Winter has begun. Therefore, Hiver, from the Brasserie Fantôme (Ghost) in Belgium’s Wallonia region. After tonight, the longest of the year, shorter days and spring are just around the corner.
It does look like winter around here in southern Vermont. We had at least two feet of snow from the storm on Wednesday-Thursday, and my back is still sore from all the shoveling that entailed. But here in the Eastern time zone, the solstice officially arrived at 5:02 am. My wife tells me I woke her up just about then for my nightly trip to the smallest room in the house.
And as the gears started to slowly grind toward spring, more momentous planetary doings were in store for this evening—the Great Conjunction, when Saturn and Jupiter appear to be so close in the cosmos that they look like one heavenly body.

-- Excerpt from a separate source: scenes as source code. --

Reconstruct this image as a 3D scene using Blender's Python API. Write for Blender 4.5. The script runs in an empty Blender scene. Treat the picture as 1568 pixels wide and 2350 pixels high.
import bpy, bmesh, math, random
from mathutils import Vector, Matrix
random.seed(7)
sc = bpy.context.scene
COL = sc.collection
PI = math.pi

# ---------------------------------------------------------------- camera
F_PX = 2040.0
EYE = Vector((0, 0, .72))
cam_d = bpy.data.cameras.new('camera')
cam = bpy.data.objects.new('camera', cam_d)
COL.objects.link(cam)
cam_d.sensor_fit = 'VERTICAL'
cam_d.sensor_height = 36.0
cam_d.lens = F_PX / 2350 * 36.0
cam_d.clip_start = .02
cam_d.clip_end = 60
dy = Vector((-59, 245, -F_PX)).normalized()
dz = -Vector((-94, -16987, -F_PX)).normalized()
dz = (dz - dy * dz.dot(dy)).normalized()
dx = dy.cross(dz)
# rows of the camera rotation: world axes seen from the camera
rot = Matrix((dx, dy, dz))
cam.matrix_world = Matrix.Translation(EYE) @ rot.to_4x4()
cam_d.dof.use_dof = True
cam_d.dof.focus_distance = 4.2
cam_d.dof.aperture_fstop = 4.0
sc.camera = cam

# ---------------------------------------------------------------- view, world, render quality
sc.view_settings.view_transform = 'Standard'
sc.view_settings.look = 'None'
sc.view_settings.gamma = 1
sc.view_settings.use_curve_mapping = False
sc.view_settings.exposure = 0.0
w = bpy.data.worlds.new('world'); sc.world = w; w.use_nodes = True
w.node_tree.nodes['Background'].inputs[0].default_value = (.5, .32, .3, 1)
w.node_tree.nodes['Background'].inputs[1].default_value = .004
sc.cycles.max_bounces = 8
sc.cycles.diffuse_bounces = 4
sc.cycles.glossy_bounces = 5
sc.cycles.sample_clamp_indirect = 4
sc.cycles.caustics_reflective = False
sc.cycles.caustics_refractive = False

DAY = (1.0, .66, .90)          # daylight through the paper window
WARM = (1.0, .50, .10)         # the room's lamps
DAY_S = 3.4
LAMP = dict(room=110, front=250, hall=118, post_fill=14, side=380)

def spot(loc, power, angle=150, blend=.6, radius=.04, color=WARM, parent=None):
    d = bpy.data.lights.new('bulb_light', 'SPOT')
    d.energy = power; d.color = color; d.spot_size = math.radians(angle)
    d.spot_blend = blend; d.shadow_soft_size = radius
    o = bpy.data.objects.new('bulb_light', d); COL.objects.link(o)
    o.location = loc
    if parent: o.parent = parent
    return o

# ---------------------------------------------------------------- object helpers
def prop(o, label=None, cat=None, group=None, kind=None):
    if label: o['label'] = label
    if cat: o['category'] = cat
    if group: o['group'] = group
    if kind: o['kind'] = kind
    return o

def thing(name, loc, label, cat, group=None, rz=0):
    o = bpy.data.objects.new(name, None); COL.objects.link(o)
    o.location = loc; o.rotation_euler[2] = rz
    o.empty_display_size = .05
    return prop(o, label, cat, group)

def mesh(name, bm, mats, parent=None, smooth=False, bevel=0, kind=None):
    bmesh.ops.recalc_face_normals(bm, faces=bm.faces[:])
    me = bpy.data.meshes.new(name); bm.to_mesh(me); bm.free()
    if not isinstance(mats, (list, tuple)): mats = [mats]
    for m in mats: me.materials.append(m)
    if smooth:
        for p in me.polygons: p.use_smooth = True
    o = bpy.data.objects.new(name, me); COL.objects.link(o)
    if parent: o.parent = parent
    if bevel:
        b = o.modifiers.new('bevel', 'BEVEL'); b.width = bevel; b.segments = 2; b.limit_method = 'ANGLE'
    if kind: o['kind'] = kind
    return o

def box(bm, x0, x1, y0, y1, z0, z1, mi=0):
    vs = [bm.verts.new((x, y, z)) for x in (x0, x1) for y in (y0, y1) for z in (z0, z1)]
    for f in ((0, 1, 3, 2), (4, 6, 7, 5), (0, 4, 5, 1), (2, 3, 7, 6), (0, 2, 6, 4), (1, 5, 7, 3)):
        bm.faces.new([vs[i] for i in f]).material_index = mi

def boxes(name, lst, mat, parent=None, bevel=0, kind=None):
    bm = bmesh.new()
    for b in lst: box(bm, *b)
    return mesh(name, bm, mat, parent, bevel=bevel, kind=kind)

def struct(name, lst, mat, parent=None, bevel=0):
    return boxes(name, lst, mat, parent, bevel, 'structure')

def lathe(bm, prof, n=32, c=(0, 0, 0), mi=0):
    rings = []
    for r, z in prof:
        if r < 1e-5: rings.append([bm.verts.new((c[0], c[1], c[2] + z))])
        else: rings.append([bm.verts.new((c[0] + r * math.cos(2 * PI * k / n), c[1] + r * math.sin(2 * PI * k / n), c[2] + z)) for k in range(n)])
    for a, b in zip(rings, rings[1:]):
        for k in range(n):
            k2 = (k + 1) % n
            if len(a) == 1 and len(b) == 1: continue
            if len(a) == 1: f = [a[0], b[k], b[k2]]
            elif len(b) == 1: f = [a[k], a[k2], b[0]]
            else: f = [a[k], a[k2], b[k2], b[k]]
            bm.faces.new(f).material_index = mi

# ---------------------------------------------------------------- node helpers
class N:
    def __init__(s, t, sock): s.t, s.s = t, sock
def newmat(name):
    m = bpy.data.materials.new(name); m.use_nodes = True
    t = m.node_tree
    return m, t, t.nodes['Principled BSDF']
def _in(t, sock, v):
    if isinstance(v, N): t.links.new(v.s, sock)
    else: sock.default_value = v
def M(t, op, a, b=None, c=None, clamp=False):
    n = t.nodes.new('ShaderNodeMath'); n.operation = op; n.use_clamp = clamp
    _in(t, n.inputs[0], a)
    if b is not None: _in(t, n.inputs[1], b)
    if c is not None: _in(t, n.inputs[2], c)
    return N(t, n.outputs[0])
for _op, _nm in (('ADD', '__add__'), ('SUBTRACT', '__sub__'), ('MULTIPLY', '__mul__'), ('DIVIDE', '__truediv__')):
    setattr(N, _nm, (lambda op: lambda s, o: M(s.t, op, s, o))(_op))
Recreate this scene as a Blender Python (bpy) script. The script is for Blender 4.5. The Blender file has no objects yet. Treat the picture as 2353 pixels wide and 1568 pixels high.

Maybe, some astronomers have theorized, like the Christmas Star, or the Star of Bethlehem. The two planets align somewhat like this every 20 years, but such a close passing is exceedingly rare. The last one was back in 1623. The next will actually be right along, in about sixty years, which lets me out.
So I’d hoped to have a gander tonight, not that we have an unobstructed view toward the southwest, where the action is. It wasn’t to be, the sky a thick haze tonight, barely letting the moon shine through. I had some Hiver in hand for a toast anyway. Which might have been heaven enough. And which officially marks Beer #100 in the 12 Beers of Christmas all-time canon.
It isn’t hazy at all; the beer is bottle-conditioned, so after pulling the cork I took care to pour it off before the yeast joined the fray. It was tough enough to deal with a lively rocky head. I gather the color and flavor vary from year to year. This year’s edition is a garnet beauty.
The Fantôme brewery is a small operation in the town of Soy begun by Dany Prignon with his father back in 1988. Even in the oft-eccentric world of Belgium brewing Prignon is considered something of an outlier, specializing in saisons of all sorts, particularly the cleverly named Fantôme Saison, at a whopping 8% ABV.
Prignon makes a Christmas beer, but I couldn’t find one. He also makes beers for all four seasons each year, rarely repeats himself, and tends to stay rather mum about the ingredients in any of his eclectic beers, though they’ve included mushrooms, dandelions, mustard seed, to the point that it’s easy to see why he’s been called eccentrically brilliant, an artist, a mad scientist, a seat of the pants brewer.
I didn’t call him anything because I hadn’t had the pleasure until now. I did manage to contact him briefly on Facebook this afternoon to ask if I had the 2017 vintage in my hands, since the label seemed to indicate that (lot 3N 2 17, best before End 2020). “No,” he replied, “it’s only bcse I had 5,000 labels! For 3 years!”
Prignon took a pass on my query as to whether he had anything to say about the beer, but he did point me to a private Facebook group, Fantome Serious Knowers, with 1.1 K members. This seemed to confirm what I heard about the brewery having a wild cult following.
It’s reasonable to ask what the Serious Knowers are going to do now that the Shelton Brothers, which imported Fantôme, has declared bankruptcy and had its assets seized. It’s also reasonable to ask what I’m going to do; the vast majority of the imports in past 12 Beers of Christmas were imported by Shelton. Stay tuned.
Meanwhile, the beer, now almost gone… now actually gone, was a bit of a surprise in that I was expecting some Belgian farmhouse funkiness, but instead found a malty rich, sweet and chewy brew. The nose is redolent of dark dried fruits—raisin, date, prune, maybe cherry pit—my wife’s suggestion, as I inveigled her into a sample as usual.
Once we took a taste, though, she put her finger right on it: “There’s something there that’s not quite there.” Exactly! We went scrambling to the spice cabinet to try to figure out what the note was that was sailing through what is otherwise a bready, caramel rich brew—yes, maybe with a hint of cherry—that finishes with a lightly puckering alkaline bite. We tossed out the tarragon, sacked the sage, ousted the oregano!
Maybe cardamom, we decided. Maybe.
Name: Hiver
Brewer: Brasserie Fantôme, Soy, Belgium
Style: Spiced Saison
ABV: 8%
Availability: Hmm…. Before they went bankrupt, Shelton Brothers distributed to 45 states and Washington D.C. Good luck.